• **REQUIRED WORK**: From the listing below, extract each line containing the string "image".

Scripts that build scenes
begin

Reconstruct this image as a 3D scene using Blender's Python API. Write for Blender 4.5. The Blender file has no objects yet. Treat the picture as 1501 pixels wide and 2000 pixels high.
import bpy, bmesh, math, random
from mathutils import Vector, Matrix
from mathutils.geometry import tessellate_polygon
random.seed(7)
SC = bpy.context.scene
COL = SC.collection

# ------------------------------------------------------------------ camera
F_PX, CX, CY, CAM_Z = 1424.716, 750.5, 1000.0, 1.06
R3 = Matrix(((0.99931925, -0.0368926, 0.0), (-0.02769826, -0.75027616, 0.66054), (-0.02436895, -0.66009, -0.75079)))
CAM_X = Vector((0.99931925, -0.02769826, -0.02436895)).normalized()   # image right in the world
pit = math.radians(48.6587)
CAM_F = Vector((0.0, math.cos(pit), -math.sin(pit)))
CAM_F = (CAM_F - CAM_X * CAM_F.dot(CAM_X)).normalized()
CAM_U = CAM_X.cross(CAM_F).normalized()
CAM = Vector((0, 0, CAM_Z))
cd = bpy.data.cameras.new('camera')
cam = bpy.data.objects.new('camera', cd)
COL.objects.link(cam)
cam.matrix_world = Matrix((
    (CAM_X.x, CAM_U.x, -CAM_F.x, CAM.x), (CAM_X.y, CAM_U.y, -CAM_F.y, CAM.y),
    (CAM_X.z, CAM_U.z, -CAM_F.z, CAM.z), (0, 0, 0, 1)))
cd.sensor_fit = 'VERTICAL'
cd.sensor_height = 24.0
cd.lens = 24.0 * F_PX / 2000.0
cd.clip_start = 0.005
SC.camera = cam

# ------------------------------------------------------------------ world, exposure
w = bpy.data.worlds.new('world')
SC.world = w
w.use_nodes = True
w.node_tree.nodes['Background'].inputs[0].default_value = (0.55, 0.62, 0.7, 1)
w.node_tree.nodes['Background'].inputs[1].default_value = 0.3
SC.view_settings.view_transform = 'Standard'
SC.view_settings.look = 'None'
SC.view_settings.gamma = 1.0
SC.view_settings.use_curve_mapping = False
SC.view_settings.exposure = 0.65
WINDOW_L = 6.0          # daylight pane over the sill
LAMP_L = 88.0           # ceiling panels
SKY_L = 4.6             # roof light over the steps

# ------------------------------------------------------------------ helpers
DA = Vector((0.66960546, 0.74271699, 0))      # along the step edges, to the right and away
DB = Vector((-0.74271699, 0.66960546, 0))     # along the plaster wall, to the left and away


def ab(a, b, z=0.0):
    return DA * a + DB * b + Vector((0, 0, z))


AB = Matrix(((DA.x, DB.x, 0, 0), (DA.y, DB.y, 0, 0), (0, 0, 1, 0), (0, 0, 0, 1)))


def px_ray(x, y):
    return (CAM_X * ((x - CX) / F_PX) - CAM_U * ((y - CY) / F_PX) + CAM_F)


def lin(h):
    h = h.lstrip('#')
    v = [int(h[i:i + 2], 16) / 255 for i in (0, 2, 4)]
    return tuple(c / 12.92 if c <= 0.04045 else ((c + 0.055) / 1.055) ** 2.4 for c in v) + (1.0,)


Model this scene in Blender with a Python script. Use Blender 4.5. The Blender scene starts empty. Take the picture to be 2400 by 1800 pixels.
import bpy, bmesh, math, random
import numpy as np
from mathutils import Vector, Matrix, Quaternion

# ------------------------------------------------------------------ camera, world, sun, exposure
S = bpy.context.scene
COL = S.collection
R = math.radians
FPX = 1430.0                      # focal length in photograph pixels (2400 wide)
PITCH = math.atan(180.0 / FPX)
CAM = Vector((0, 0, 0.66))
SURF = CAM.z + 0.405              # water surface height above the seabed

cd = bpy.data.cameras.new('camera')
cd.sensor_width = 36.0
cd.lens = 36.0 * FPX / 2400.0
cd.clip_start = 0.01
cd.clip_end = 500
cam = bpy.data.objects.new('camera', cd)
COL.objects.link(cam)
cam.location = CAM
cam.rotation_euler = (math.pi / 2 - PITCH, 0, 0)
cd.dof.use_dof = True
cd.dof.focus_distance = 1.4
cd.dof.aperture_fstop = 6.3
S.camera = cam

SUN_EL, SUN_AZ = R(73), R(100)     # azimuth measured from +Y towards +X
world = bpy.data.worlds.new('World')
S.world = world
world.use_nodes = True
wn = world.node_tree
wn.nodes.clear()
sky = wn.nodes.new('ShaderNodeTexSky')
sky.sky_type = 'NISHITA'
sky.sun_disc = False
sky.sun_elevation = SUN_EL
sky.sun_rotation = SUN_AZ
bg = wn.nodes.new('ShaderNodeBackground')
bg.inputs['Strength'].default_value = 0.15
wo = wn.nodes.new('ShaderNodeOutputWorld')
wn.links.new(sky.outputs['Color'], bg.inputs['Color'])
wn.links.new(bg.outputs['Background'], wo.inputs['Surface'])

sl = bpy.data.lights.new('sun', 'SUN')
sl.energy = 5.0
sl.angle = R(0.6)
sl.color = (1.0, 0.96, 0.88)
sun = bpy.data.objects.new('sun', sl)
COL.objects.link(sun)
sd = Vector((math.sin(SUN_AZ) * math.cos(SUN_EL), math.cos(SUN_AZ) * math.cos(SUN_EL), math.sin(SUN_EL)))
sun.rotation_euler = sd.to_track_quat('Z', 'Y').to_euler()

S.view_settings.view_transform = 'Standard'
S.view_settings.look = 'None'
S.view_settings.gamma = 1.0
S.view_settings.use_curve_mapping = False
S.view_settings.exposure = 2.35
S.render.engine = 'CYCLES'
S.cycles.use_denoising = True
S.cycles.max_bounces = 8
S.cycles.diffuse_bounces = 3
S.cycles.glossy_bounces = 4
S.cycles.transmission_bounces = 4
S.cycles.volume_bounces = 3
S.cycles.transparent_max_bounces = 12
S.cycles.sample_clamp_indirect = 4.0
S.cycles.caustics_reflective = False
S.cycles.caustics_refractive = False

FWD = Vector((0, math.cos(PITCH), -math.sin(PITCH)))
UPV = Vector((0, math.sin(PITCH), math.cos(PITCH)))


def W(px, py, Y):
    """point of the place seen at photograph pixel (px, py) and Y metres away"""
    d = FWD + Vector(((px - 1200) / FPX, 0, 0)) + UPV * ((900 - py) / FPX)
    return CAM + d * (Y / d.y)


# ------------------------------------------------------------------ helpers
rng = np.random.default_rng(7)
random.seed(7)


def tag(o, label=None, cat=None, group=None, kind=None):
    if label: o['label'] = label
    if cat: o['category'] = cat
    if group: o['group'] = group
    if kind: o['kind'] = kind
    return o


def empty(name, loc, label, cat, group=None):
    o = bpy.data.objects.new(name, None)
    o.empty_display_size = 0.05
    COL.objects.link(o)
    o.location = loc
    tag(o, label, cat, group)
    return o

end

• **WRITTEN ANSWER**:
Reconstruct this image as a 3D scene using Blender's Python API. Write for Blender 4.5. The Blender file has no objects yet. Treat the picture as 1501 pixels wide and 2000 pixels high.
CAM_X = Vector((0.99931925, -0.02769826, -0.02436895)).normalized()   # image right in the world